On social media, I've seen people decry the deterioration of Thanksgiving in this way.  So I know I'm not the last person in America to feel this way, though it sometimes feels like it.  Many such persons vilify the retailers for offering such deals at such times.  There is some validity to that finger wagging.  But others rightfully point out that the retailers are simply meeting a demand.  It is the consuming public that is to blame for this state of affairs. 

Personally, I think there is some truth to both sides.  We see a similar situation in the disastrous war on drugs in this country.  We vilify the parasitic, often violent drug dealers.  They are to blame and if we just round them all up, the problem would go away.  Only it doesn't work that way because our nation has such a huge demand for narcotics that others rise up to fill that demand.  I would never defend drug dealers.  I think they are exploitive and greedy, doing unconscionable harm.  But it is too easy to just blame the dealers when the demand is apparently so great.  We need to look at our own contribution to the situation in creating the demand the dealers meet. 

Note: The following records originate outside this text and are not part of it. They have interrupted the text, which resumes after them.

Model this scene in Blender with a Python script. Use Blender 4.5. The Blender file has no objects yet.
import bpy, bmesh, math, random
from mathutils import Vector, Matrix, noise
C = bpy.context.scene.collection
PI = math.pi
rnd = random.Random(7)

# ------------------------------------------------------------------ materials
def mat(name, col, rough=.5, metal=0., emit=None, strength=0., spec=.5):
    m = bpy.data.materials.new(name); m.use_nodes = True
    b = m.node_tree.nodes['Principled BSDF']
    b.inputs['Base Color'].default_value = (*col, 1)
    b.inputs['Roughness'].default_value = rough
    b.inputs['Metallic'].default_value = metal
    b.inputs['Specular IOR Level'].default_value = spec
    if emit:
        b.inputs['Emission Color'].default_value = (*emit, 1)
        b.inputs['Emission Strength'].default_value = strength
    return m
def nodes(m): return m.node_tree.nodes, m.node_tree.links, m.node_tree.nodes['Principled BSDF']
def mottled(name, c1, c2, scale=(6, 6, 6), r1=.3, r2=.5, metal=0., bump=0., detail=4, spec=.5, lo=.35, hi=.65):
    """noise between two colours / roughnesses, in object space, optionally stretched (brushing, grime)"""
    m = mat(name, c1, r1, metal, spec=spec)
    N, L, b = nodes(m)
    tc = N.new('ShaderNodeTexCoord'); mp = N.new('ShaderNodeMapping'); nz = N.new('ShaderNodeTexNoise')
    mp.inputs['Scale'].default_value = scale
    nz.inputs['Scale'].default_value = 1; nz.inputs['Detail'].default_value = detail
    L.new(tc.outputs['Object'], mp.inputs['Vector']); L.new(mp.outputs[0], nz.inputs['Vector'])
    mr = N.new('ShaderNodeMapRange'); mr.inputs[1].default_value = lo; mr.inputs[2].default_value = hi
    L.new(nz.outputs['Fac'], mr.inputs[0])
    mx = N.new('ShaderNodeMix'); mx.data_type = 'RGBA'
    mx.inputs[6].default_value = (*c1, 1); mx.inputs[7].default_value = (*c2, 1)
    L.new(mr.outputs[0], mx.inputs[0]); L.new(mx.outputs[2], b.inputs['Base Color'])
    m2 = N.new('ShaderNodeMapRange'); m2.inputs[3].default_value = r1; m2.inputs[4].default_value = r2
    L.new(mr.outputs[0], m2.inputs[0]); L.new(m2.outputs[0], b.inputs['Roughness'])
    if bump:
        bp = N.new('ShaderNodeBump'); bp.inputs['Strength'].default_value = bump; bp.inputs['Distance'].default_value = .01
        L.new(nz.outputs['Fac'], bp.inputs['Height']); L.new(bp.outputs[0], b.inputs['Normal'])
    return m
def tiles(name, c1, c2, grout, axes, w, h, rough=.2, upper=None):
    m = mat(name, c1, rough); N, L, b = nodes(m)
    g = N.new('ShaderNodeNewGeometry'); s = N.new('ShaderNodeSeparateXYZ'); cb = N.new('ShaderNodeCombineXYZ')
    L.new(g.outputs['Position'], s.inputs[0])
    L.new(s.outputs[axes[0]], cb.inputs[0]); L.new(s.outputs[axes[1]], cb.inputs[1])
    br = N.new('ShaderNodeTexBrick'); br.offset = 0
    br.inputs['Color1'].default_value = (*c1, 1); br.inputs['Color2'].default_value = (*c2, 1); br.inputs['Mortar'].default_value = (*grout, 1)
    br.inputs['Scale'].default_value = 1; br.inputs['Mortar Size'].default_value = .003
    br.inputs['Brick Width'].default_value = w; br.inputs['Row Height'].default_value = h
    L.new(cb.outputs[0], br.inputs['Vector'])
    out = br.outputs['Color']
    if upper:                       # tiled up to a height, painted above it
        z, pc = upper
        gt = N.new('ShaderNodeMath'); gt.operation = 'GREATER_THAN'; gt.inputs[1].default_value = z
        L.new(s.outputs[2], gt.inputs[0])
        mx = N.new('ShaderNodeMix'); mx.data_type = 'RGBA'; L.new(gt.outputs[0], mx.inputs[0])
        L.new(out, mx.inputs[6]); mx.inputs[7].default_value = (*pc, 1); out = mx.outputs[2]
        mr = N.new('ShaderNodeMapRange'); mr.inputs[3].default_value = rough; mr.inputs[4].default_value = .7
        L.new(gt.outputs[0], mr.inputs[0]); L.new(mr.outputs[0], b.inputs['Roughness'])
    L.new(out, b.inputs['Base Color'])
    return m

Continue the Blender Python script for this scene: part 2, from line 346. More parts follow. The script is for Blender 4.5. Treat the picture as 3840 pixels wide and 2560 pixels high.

Very similar dynamic with regard to retail sales at Thanksgiving.  I do hold responsible the stores that offer these crazy door busters at insane times.  But even if Walmart and Target refrained, other stores would spring up to fill the void because a lot of otherwise sane folks are willing to sacrifice Thanksgiving for cheap consumer goods.  Shame on us all.

But I invite you to be different, to take the path less traveled so to speak.  I encourage you to focus on the true meaning of Thanksgiving--to create a simple and enjoyable meal so you can spend the day just relaxing and enjoying the company of your friends and/or family. 

Moreover, I encourage you to not be a part of this modern cultural madness.  My husband and I are frugal and try to be good stewards of our finances.  We buy things when they are on sale whenever possible.  But I'm not even looking at any of the ads for this week and no one in our family is going shopping Thursday or Friday.

I know others take similar pledges.  On social media, I saw one young man dismiss all the handwringing about the perversion of Thanksgiving by pointing out that if we abstain from all the consumption, we are not impacted in the least by the madness of Black Friday spilling over onto Thanksgiving.  I was struck by what an insensitive, privileged statement this was.  Based on the context of this statement, I glean that this man was well-educated and had a good job that did not require him to work on Thanksgiving.  Not everyone has those advantages. 

I know several people who work at grocery stores who have to work all day on Thursday.  And it has nothing to do with door busters.  Their corporate bosses decided it was important to stay open for all the folks on Thursday who begin to make the mashed potatoes but run out of butter or who realize they didn't buy enough sparkling apple juice for everyone who will be at their table.  Don't forget the folks working this other end of retail sales at grocery stores.  If you pledge to abstain from shopping during Thanksgiving, make sure you don't breach that pledge by running to the Ralph's or Piggly Wiggly for last minute groceries.  Plan ahead, make sure you have what you need for all your recipes, and find work-arounds on Thursday if you don't.

In closing, I just encourage you to do your part to take back Thanksgiving from the retail madness and restore it to its original, beautiful purpose.  Take time to appreciate your life and the people in it.  Enjoy!